* START *

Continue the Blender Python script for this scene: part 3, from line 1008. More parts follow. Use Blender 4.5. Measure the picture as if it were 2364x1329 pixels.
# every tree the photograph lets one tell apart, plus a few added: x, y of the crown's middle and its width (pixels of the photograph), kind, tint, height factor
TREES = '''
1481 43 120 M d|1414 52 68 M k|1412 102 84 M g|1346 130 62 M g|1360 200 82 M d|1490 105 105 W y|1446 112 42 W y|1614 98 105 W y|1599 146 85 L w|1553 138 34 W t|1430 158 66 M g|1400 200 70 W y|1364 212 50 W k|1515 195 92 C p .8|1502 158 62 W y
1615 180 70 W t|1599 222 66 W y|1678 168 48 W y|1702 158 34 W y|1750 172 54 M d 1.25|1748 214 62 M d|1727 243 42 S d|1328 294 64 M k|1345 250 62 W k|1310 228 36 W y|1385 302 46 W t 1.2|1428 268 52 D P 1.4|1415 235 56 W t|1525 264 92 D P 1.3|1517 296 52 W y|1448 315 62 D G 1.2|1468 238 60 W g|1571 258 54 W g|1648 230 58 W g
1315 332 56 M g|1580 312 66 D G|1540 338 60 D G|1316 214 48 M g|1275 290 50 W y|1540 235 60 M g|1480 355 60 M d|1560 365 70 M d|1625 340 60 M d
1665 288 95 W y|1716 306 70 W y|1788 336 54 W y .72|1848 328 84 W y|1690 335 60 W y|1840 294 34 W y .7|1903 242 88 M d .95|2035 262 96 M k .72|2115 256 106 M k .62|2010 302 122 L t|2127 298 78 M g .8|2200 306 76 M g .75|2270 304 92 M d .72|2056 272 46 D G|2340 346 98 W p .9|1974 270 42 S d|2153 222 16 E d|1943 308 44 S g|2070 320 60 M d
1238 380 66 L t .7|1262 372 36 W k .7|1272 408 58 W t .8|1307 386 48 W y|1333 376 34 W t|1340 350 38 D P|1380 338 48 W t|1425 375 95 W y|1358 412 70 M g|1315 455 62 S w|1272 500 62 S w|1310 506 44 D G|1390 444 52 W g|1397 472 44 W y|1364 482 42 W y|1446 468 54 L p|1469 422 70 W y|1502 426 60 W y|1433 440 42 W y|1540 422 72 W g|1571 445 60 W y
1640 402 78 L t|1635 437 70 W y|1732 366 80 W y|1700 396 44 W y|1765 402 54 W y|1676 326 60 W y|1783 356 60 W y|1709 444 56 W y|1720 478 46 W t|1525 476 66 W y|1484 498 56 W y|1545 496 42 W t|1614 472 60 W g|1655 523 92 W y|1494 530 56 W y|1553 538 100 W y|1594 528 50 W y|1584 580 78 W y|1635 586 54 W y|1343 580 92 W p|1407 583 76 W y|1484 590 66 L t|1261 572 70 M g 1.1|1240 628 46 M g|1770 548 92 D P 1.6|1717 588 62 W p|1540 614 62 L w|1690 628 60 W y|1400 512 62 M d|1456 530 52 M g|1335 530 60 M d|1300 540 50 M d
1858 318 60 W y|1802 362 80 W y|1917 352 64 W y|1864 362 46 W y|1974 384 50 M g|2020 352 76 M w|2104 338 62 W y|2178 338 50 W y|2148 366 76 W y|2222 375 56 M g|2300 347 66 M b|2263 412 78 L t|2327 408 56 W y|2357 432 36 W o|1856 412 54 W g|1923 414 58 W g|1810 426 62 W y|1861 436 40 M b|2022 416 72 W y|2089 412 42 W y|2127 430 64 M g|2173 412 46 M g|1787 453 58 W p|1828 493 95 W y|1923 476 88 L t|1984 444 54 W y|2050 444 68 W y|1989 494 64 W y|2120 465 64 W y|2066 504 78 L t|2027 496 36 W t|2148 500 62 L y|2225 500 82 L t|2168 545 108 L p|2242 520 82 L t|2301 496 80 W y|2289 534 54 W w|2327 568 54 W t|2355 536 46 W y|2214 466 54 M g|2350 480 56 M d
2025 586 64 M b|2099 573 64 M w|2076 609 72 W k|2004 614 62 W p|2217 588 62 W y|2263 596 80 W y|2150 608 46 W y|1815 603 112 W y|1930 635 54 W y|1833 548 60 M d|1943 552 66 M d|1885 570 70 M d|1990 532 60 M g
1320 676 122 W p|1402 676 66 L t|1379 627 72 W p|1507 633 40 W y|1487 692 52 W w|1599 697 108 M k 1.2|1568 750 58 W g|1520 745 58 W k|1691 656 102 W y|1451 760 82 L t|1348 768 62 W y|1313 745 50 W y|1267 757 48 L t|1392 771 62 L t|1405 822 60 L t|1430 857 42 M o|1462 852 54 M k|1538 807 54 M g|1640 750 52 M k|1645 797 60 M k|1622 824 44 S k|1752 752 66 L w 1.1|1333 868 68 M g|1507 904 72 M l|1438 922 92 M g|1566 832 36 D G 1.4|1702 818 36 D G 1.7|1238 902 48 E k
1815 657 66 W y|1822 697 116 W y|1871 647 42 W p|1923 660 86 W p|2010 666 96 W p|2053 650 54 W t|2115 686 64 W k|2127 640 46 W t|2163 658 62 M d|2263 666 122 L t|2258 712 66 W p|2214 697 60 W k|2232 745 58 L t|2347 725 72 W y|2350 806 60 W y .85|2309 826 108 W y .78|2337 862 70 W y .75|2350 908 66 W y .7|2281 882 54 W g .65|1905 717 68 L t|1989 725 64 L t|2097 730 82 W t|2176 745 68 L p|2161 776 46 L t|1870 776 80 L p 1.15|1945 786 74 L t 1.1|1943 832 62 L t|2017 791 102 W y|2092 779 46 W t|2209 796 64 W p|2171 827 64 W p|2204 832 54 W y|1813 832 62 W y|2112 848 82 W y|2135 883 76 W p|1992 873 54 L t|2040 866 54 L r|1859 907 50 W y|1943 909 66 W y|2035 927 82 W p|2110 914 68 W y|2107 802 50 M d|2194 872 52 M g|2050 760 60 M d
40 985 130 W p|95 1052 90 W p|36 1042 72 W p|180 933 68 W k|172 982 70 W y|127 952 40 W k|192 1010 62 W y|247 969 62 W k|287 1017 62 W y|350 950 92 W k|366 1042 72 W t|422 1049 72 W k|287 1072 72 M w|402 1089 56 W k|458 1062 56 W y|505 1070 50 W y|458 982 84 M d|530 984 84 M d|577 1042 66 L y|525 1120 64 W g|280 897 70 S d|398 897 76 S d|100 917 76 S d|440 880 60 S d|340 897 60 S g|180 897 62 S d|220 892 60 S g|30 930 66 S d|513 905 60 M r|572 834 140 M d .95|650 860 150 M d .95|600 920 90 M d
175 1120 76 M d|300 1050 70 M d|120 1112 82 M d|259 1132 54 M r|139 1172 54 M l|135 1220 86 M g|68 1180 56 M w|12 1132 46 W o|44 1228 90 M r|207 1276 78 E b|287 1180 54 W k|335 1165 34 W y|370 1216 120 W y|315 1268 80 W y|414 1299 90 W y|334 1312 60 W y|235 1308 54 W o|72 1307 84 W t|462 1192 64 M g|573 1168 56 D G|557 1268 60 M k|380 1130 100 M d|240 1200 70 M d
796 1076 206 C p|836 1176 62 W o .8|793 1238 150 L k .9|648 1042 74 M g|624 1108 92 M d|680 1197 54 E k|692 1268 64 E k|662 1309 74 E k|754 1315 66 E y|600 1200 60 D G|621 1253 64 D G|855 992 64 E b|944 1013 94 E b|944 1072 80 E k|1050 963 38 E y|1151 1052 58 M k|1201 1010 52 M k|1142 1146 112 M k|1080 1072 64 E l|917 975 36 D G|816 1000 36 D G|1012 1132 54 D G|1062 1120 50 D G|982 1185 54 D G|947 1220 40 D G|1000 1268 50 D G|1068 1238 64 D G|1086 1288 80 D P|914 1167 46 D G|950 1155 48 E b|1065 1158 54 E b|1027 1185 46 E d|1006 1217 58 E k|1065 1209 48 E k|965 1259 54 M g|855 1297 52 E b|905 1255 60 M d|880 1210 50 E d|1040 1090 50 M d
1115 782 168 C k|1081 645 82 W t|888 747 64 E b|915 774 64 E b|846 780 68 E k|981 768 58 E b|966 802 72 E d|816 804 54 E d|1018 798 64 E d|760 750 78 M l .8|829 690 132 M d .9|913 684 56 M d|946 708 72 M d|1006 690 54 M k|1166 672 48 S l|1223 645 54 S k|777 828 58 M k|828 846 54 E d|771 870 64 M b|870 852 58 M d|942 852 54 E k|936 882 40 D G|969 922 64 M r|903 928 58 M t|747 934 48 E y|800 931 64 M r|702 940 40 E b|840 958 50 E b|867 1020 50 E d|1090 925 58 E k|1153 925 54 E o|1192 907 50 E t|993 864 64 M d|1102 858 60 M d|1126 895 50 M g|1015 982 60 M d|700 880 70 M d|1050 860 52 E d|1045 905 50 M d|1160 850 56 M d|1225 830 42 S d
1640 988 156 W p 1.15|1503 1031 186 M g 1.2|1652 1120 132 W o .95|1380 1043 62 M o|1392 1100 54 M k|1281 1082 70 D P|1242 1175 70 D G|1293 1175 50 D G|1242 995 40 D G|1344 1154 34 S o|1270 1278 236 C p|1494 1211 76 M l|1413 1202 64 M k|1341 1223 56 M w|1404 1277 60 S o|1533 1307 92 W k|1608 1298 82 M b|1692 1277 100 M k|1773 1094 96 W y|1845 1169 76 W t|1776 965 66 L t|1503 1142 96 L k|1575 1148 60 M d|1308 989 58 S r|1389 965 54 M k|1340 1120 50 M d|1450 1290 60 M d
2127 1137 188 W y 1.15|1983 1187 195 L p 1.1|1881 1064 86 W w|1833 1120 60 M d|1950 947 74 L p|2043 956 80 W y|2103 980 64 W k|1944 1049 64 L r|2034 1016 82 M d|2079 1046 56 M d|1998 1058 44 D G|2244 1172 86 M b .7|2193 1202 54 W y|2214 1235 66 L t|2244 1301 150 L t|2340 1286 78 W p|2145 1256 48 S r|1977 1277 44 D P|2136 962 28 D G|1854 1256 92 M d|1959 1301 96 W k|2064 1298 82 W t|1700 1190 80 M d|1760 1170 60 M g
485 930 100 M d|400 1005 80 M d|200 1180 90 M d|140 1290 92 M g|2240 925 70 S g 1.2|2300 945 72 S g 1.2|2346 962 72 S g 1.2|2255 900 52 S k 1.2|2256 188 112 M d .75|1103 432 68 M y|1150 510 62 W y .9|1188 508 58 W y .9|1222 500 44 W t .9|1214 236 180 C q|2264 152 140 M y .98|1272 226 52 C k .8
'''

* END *

> _GOAL_
Each line with the string "pixels" in it needs to be found and copied.

> _WRITTEN RESPONSE_
Continue the Blender Python script for this scene: part 3, from line 1008. More parts follow. Use Blender 4.5. Measure the picture as if it were 2364x1329 pixels.
# every tree the photograph lets one tell apart, plus a few added: x, y of the crown's middle and its width (pixels of the photograph), kind, tint, height factor